The Los Angeles Lakers' season, for all intents and purposes, ended with a crucial loss to the Los Angeles Clippers on March 2nd.

Every game they've played in the interim has been undertaken with the knowledge that winning and losing is no longer of utmost importance. After all, it's not like the Lakers had much player development to do, either, with both Brandon Ingram and Lonzo Ball sidelined by season-ending injuries.

Friday's game against the Brooklyn Nets, then, was about pride and appearances more than anything else. But unfortunately for Los Angeles, after a 111-106 loss to Brooklyn, the reality of its dispiriting season came to a head when the team was officially eliminated from playoff contention — ensuring LeBron James would sit on the postseason sidelines for the first time since 2005.

Replace any normal all-time great with LeBron James, and this outcome shouldn't have been hard to see coming. The only reason most league followers were optimistic about the Lakers' playoff chances before the season tipped off was due to the presence of an ironman who had previously made eight consecutive NBA Finals. That wasn't the barometer for James and his team in 2018-19, not even close, which says as much about Los Angeles' roster issues as it does the superiority of the Western Conference.

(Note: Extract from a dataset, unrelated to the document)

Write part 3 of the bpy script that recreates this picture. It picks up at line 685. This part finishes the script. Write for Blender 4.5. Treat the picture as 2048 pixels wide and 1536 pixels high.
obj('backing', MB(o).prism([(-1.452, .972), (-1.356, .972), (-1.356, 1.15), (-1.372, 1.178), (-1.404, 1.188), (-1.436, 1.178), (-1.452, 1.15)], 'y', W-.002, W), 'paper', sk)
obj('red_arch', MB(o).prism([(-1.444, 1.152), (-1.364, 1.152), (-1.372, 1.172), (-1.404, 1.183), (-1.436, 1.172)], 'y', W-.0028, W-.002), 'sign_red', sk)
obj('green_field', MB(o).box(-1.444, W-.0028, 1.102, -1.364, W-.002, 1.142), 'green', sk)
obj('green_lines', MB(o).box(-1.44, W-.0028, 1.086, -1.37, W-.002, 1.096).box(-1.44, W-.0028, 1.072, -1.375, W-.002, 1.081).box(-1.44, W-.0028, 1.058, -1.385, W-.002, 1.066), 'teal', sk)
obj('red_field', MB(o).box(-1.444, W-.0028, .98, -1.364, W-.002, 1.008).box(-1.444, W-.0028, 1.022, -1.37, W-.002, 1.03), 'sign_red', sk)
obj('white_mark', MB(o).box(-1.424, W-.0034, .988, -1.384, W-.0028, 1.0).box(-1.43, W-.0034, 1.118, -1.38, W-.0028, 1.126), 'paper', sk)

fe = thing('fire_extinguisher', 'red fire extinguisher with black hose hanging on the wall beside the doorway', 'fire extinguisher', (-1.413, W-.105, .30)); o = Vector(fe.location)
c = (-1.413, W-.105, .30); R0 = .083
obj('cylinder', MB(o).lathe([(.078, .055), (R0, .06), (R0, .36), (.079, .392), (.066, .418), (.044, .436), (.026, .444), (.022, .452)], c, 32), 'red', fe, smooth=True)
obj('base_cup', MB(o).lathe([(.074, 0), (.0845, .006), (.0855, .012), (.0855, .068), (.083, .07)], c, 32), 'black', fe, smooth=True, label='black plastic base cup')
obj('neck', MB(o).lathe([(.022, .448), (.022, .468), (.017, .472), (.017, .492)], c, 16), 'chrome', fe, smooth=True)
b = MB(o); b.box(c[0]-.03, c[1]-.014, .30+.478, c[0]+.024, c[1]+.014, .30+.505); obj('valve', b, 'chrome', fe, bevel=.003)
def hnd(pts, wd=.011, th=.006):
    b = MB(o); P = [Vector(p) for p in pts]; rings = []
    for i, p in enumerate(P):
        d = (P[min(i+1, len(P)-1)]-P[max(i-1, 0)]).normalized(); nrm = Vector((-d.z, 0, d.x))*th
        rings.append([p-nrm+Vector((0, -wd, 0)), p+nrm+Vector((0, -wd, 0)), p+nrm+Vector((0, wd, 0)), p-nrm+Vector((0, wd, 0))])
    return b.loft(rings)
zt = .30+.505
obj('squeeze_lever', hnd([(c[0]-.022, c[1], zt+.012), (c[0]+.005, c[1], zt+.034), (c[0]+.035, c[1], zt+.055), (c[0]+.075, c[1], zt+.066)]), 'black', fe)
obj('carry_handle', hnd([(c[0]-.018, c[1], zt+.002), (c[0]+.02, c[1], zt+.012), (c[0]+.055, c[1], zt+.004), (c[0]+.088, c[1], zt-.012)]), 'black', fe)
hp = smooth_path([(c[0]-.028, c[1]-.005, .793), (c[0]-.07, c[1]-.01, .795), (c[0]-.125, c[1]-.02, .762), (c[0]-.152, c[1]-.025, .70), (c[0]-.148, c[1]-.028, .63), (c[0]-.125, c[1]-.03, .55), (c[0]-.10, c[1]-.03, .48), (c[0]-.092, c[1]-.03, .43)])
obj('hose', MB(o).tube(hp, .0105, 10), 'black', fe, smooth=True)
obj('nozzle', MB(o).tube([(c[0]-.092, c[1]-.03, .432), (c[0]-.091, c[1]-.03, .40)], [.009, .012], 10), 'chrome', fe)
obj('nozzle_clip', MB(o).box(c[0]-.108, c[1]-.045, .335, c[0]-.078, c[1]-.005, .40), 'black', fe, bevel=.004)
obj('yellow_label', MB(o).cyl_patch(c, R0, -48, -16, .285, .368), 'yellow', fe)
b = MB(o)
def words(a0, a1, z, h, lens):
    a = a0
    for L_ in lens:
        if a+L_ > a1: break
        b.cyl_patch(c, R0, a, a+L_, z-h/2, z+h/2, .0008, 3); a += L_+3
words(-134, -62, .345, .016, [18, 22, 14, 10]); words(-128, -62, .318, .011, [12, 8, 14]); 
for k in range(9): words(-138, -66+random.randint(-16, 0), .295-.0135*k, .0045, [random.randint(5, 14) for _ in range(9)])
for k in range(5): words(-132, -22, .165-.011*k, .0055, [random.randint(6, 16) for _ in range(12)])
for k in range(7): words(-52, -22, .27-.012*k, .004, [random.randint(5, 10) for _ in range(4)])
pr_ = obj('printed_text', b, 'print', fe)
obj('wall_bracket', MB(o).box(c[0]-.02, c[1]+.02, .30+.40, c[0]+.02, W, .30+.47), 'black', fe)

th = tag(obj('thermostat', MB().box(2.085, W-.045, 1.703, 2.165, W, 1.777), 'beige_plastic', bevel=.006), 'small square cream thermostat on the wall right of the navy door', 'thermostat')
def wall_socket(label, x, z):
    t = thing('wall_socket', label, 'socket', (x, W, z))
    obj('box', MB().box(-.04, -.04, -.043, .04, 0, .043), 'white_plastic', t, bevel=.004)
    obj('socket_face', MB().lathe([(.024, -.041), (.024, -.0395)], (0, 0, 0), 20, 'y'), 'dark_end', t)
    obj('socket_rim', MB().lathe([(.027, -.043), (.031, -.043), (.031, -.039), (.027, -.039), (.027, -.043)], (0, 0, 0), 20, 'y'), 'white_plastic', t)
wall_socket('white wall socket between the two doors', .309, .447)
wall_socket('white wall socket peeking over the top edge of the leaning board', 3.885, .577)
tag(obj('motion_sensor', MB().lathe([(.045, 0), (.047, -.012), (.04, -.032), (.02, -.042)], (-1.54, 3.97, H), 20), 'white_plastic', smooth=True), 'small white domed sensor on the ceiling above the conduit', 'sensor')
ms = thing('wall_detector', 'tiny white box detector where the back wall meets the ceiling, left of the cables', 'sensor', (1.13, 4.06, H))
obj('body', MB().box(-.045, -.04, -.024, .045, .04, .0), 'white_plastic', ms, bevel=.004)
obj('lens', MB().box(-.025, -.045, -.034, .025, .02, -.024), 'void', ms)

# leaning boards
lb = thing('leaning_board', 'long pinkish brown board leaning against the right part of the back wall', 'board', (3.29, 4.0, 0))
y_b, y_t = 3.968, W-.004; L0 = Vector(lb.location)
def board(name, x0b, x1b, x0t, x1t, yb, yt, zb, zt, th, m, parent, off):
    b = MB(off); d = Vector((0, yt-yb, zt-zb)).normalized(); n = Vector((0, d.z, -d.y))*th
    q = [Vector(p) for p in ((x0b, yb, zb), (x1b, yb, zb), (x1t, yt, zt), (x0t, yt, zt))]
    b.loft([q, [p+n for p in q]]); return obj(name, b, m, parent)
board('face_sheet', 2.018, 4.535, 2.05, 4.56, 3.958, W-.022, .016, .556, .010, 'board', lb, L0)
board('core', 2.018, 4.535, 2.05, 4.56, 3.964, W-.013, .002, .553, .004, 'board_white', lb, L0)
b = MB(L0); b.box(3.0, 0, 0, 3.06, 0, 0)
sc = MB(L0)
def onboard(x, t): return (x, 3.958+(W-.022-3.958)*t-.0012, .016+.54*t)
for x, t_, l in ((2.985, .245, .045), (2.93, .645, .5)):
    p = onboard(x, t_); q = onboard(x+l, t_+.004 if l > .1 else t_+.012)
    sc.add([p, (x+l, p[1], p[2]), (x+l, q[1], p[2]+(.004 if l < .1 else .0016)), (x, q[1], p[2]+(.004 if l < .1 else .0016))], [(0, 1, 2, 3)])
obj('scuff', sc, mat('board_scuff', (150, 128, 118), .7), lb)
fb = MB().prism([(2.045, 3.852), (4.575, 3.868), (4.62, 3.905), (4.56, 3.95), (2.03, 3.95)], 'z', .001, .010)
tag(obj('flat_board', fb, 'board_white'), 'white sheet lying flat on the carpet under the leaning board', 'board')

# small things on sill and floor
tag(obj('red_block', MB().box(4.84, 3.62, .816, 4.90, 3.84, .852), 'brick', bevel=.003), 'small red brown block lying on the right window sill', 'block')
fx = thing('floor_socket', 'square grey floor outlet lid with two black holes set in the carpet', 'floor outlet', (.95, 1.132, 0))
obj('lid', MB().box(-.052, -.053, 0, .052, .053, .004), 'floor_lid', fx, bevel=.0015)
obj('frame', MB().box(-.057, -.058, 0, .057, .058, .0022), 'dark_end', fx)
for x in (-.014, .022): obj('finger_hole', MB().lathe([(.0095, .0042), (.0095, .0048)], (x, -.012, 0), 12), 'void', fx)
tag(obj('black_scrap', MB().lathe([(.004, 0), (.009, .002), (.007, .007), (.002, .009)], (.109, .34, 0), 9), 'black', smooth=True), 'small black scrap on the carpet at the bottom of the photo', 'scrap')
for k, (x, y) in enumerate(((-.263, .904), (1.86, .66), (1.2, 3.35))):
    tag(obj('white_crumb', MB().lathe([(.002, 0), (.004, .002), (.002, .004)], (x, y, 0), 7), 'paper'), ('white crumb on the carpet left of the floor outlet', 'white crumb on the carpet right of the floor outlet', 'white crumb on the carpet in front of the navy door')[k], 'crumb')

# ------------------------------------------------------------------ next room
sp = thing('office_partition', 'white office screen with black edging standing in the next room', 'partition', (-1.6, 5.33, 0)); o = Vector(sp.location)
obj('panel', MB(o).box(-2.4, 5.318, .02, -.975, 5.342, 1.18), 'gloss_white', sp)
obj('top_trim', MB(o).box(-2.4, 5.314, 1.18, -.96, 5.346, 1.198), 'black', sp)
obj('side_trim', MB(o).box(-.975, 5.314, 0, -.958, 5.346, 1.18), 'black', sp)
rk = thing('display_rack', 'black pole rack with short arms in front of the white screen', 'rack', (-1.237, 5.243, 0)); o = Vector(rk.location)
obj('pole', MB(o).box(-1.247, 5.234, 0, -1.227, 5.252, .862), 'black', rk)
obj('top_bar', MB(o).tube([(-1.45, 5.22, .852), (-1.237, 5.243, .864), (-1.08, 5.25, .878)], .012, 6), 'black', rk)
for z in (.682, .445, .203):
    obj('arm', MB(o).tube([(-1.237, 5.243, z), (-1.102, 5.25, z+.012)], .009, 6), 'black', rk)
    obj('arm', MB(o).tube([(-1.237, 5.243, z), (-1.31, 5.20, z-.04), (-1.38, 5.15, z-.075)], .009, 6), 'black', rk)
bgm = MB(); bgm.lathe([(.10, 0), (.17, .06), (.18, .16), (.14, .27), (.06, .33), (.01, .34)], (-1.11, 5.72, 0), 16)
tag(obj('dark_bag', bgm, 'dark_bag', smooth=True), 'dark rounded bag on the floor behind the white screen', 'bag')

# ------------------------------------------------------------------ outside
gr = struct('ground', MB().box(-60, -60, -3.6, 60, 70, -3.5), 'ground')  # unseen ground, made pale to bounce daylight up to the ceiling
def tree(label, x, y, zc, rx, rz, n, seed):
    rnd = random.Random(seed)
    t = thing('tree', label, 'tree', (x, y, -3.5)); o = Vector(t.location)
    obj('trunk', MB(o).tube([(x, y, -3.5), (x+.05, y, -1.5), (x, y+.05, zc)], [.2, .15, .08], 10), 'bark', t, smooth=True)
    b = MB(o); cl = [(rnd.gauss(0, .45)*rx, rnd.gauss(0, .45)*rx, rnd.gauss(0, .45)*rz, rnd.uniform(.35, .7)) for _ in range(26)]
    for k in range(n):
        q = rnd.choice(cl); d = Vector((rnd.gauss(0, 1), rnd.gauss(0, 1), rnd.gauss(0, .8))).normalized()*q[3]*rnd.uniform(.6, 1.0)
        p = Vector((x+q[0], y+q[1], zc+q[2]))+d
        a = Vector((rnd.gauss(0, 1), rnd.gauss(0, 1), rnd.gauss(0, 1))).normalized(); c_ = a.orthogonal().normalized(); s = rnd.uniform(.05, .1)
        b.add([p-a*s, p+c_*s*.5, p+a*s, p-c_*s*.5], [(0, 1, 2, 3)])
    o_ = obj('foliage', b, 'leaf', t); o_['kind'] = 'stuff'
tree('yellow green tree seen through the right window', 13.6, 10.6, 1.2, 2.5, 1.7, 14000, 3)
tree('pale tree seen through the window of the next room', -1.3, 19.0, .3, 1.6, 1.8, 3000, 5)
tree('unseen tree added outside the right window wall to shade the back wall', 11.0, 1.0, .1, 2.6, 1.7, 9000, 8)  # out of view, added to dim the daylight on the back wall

A different timeline exists in which James didn't strain his hamstring on Christmas — missing the next 17 games, a stretch that pushed the Lakers from fourth in the Western Conference to ninth. But even if they had made the playoffs, would it change the fact that this mismatched team was always doomed to fail? No way.

For the sake of James' legacy, though, another postseason appearance certainly would have been helpful regardless.